§ GIVEN PROBLEM: Locate and copy each line in the data that contains the word "follow".
[start]
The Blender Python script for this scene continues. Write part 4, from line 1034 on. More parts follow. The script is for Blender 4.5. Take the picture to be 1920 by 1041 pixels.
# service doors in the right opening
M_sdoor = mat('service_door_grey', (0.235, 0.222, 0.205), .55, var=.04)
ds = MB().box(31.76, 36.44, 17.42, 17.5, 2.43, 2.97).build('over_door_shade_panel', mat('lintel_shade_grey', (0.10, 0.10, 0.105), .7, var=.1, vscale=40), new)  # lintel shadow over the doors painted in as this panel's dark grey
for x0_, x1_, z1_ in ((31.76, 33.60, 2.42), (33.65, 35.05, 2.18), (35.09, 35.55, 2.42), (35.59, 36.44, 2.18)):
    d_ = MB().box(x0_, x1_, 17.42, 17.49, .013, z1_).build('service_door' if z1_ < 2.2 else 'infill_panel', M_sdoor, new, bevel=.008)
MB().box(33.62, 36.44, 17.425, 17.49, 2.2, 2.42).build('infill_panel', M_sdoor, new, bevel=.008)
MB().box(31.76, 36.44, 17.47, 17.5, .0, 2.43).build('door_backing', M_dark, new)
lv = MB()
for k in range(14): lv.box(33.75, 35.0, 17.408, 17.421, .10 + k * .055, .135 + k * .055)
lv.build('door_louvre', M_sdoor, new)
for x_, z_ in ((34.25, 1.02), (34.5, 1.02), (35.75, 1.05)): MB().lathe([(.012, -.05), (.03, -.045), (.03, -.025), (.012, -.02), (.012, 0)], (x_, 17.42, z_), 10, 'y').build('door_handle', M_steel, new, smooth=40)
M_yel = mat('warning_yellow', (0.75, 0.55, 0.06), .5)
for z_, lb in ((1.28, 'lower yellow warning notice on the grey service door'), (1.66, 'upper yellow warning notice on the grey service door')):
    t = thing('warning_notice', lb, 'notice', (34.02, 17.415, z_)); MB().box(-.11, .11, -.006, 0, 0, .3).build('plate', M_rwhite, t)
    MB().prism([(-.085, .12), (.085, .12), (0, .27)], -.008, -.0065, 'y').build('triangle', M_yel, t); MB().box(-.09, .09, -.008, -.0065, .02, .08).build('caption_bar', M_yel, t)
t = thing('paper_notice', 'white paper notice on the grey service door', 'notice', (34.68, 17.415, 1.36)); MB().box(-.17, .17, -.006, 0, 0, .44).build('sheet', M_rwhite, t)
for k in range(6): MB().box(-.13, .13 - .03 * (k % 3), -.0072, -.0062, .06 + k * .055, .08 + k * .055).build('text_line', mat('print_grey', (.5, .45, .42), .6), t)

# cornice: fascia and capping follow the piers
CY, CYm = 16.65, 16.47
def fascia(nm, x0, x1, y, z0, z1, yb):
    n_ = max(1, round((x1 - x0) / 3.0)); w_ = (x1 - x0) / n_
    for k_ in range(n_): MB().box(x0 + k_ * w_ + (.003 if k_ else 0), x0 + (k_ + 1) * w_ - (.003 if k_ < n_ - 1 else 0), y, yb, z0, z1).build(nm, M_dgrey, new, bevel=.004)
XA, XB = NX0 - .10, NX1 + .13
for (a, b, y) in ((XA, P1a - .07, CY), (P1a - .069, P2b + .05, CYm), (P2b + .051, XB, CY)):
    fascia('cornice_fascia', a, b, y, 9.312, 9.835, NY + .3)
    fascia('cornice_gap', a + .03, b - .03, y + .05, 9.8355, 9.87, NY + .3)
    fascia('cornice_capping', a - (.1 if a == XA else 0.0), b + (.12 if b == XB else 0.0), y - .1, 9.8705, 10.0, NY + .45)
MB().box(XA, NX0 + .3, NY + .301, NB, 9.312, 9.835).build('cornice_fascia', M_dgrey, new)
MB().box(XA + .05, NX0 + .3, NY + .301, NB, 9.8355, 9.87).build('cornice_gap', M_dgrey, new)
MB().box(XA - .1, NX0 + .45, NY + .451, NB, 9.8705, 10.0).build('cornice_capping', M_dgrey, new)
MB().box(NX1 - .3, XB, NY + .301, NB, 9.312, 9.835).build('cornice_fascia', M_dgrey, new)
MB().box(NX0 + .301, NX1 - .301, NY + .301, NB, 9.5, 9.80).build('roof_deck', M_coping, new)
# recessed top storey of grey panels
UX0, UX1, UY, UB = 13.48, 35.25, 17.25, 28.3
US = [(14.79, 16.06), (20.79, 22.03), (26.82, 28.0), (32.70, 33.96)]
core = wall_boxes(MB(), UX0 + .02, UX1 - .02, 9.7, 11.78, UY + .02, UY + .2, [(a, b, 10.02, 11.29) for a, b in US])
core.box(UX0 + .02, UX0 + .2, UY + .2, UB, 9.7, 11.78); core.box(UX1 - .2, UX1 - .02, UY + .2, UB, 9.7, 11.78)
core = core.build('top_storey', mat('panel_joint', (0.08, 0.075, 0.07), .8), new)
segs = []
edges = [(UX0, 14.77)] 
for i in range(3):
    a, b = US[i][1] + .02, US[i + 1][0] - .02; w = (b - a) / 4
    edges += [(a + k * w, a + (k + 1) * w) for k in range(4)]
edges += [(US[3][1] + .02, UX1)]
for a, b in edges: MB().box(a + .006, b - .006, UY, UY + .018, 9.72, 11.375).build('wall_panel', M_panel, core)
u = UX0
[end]
§ ANSWER TO THIS TASK:
The Blender Python script for this scene continues. Write part 4, from line 1034 on. More parts follow. The script is for Blender 4.5. Take the picture to be 1920 by 1041 pixels.
# cornice: fascia and capping follow the piers